Small town boasts a big piece of Arizona bridge history

Kathy Cline / ADOT Communications

WinkelmanBridge1960sThe town of Winkelman, on the border of Pinal and Gila counties, has a distinctive bridge claim to fame.

The Winkelman Bridge began life back in 1915, when the Pinal County Board of Supervisors appropriated $52,000 from a $500,000 bond issue to build it. Because Winkelman is located on the border of Pinal and Gila counties, Gila County agreed to pay half of the construction cost. At the advice of Assistant State Engineer T.M. Nichols, the structure would be built using multiple-span concrete arches.

In August 1915, R.V. Leeson, assistant engineer for the National Bridge Company, completed the drawings. As delineated by Leeson, the  structural type that would be use had been patented by Daniel Luten, with its distinctive horseshoe-arch profile.

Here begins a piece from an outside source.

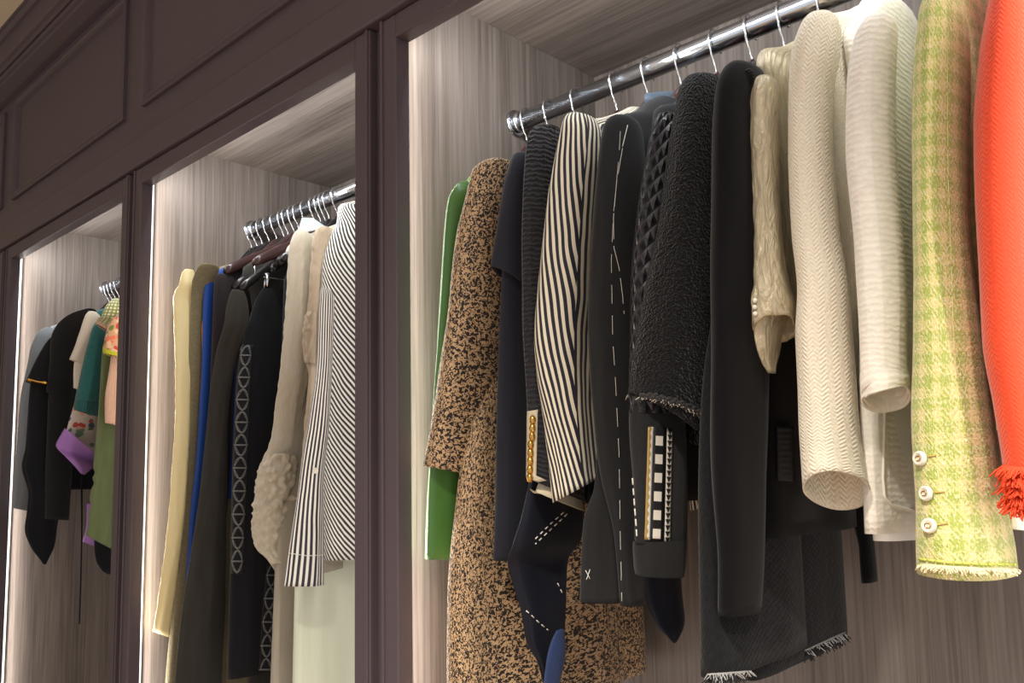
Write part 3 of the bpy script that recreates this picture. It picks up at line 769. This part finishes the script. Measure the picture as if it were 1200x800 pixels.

In the fall of 1915, the construction bid was awarded to a Kansas company, Topeka Bridge & Iron Company, which finished the structure in November 1916. It's carried only local traffic since the construction of SR 177. In 1999 the Winkelman Bridge was restored with replicas of the original guardrails and is now a pedestrian-only structure.

The Superior-Mammoth Road was, for decades, an important route in Pinal County. The Winkelman Bridge is an important remnant of that route. In addition, the bridge is a great early example of the multiple-span Luten high arch and one of only 13 identified in Arizona that use these arches.